_Your instructions_
Report how many lines contain "picture"; state the number and nothing else.

◆ ◆ ◆

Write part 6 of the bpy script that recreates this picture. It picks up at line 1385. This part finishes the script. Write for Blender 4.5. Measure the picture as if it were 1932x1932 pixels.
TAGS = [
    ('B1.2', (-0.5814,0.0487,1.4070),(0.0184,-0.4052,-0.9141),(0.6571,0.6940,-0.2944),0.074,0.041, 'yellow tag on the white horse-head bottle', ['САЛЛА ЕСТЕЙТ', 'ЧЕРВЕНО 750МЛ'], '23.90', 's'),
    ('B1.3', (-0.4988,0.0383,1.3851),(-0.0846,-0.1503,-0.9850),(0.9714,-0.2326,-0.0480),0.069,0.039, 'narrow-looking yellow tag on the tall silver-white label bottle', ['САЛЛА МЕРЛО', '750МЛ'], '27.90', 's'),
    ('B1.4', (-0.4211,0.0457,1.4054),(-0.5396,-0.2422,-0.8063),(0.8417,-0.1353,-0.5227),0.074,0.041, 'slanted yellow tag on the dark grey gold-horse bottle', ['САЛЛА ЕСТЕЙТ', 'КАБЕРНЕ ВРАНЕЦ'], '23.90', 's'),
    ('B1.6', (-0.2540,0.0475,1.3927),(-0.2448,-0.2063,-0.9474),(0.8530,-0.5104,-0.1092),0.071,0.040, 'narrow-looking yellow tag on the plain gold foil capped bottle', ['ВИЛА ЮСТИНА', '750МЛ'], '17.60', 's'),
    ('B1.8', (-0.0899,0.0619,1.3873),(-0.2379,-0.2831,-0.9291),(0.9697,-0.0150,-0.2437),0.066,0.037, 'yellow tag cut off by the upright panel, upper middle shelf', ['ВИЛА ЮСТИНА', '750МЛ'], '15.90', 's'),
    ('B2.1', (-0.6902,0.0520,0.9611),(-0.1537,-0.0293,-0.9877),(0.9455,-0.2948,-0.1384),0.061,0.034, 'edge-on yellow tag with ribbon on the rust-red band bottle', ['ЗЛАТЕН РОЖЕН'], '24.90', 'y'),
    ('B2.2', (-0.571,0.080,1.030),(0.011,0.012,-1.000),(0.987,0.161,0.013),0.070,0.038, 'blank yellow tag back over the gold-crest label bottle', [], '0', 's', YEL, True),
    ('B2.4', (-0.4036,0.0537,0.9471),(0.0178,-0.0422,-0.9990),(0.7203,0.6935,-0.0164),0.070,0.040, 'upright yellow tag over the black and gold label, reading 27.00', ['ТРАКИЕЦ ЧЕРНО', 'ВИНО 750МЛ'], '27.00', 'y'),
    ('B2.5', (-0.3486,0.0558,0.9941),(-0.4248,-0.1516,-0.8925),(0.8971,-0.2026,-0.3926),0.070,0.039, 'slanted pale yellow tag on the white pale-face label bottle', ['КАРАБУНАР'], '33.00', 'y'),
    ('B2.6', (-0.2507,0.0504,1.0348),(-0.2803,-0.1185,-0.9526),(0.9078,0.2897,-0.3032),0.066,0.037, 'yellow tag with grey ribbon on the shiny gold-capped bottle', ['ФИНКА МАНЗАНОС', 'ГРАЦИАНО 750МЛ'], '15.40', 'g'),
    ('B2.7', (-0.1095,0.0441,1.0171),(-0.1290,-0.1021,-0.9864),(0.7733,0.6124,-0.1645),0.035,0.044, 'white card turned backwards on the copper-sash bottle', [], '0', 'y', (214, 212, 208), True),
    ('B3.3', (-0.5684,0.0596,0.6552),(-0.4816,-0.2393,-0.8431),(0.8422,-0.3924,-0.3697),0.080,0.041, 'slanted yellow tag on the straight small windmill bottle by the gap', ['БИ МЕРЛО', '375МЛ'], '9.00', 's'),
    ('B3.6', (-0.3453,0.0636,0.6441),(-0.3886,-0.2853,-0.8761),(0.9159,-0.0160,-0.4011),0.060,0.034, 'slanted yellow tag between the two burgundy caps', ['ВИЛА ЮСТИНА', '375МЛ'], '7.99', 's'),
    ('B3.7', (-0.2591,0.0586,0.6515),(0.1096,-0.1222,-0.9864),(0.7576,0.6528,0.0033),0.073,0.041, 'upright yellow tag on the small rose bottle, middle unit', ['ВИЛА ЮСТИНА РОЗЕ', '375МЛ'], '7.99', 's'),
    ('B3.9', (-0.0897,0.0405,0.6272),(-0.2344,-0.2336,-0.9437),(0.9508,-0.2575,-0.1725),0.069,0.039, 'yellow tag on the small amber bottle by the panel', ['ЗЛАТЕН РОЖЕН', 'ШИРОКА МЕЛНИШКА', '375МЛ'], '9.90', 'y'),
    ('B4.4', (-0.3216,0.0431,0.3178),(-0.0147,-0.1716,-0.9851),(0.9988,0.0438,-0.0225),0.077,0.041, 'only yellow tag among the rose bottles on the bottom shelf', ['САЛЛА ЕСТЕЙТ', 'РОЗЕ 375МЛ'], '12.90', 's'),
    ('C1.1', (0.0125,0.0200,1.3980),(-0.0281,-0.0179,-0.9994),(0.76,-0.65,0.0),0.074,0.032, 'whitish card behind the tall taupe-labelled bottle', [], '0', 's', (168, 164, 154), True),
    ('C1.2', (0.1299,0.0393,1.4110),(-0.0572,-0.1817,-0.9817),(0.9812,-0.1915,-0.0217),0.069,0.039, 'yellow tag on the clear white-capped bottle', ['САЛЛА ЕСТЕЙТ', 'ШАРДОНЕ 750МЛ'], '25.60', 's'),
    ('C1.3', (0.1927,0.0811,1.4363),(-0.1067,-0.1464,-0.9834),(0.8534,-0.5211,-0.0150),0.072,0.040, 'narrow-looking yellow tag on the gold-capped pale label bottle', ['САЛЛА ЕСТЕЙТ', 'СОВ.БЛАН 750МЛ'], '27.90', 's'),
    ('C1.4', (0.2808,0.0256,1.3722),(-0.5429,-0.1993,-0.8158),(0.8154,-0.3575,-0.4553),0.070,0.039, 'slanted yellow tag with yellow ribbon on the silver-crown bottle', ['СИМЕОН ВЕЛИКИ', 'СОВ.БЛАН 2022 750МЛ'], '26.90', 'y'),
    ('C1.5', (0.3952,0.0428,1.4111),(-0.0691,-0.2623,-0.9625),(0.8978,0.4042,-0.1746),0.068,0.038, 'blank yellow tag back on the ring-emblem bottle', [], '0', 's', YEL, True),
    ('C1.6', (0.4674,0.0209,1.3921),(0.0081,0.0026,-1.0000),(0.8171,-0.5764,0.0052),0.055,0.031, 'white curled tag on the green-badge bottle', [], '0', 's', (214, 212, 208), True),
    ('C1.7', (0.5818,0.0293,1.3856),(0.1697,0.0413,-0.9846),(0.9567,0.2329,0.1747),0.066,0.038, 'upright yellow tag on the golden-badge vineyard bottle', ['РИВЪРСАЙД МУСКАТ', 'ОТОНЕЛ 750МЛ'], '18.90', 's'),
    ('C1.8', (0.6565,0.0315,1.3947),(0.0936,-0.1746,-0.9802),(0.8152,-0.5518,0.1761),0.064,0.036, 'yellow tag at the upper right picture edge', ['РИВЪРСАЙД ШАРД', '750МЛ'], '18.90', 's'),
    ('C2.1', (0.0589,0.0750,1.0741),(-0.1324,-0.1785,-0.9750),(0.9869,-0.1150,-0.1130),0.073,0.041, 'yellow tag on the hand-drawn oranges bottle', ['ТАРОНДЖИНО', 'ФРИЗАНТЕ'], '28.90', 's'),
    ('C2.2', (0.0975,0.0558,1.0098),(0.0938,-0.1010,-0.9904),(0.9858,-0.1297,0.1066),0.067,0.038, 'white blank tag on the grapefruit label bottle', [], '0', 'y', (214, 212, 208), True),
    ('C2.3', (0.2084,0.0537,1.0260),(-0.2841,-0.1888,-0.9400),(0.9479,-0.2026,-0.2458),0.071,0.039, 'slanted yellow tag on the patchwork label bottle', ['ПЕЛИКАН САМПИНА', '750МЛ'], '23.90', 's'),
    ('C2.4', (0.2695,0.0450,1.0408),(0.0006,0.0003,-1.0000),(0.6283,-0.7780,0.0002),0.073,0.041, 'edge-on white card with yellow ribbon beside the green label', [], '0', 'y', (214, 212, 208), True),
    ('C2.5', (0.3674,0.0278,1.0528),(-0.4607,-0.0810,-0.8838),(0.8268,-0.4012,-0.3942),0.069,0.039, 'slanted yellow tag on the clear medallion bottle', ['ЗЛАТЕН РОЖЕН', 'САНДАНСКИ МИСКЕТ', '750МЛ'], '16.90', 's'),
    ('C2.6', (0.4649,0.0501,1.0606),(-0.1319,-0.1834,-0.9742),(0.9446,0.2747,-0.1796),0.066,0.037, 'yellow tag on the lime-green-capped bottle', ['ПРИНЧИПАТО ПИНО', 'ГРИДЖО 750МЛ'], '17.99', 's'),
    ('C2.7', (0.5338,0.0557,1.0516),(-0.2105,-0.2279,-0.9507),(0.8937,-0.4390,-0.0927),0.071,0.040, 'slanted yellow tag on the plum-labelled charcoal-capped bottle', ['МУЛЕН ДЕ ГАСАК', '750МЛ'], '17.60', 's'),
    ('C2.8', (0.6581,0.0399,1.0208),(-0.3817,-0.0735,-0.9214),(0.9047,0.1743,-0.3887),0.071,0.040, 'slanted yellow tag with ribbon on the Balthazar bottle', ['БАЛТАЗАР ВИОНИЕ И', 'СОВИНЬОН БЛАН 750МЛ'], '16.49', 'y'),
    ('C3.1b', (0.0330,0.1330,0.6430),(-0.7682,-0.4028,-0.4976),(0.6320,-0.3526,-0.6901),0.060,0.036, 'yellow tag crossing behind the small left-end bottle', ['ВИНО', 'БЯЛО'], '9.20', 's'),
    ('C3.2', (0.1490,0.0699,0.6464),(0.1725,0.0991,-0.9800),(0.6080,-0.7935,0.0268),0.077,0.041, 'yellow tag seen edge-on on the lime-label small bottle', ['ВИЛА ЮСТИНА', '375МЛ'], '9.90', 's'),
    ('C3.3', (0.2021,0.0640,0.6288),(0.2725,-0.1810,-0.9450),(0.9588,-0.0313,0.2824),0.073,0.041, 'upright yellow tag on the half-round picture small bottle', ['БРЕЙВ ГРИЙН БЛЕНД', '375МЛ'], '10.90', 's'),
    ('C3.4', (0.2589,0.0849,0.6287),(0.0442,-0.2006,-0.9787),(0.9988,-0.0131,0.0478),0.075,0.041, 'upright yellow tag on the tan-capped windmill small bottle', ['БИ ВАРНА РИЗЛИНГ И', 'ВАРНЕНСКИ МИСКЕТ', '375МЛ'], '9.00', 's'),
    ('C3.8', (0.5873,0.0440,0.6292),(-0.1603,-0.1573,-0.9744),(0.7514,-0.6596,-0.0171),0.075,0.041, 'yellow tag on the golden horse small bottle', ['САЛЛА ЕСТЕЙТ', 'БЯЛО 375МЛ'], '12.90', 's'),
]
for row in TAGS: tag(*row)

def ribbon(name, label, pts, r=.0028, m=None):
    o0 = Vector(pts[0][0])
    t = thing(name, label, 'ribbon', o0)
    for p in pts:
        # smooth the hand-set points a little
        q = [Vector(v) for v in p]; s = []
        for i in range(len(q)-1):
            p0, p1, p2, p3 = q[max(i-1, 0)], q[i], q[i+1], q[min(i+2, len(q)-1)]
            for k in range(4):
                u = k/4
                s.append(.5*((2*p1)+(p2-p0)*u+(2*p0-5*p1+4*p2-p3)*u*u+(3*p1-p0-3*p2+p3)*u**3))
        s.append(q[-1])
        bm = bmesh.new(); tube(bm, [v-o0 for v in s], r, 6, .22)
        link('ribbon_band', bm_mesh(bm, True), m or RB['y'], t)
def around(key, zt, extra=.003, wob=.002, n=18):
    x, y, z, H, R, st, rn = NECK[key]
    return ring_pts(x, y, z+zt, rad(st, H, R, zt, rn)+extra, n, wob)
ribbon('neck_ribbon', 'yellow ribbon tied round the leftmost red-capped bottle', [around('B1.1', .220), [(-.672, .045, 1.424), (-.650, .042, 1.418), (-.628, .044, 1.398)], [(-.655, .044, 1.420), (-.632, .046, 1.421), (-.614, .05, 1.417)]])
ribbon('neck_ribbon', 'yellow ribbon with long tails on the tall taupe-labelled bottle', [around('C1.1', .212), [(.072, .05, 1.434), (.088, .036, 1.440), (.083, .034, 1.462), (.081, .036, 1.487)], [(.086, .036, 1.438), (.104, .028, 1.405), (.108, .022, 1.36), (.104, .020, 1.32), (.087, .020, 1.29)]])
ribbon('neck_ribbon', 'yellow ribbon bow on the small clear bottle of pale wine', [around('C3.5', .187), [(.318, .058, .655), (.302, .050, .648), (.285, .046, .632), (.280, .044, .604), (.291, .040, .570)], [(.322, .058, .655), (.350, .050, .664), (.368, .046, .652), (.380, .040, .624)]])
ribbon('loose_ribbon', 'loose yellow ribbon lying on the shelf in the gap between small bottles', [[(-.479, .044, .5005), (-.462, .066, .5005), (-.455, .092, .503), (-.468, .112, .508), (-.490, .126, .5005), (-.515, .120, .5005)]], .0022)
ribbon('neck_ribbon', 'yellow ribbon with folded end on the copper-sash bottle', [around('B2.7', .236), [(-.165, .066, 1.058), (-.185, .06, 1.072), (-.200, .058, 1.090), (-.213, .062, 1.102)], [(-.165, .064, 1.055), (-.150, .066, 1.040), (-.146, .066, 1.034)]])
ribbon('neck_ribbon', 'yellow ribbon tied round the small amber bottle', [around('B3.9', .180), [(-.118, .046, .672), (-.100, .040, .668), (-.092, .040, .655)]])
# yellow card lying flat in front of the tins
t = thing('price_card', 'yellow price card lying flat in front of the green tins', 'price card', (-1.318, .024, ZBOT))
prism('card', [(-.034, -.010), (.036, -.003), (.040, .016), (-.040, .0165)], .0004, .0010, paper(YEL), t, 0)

◆ ◆ ◆

_Task solution_
3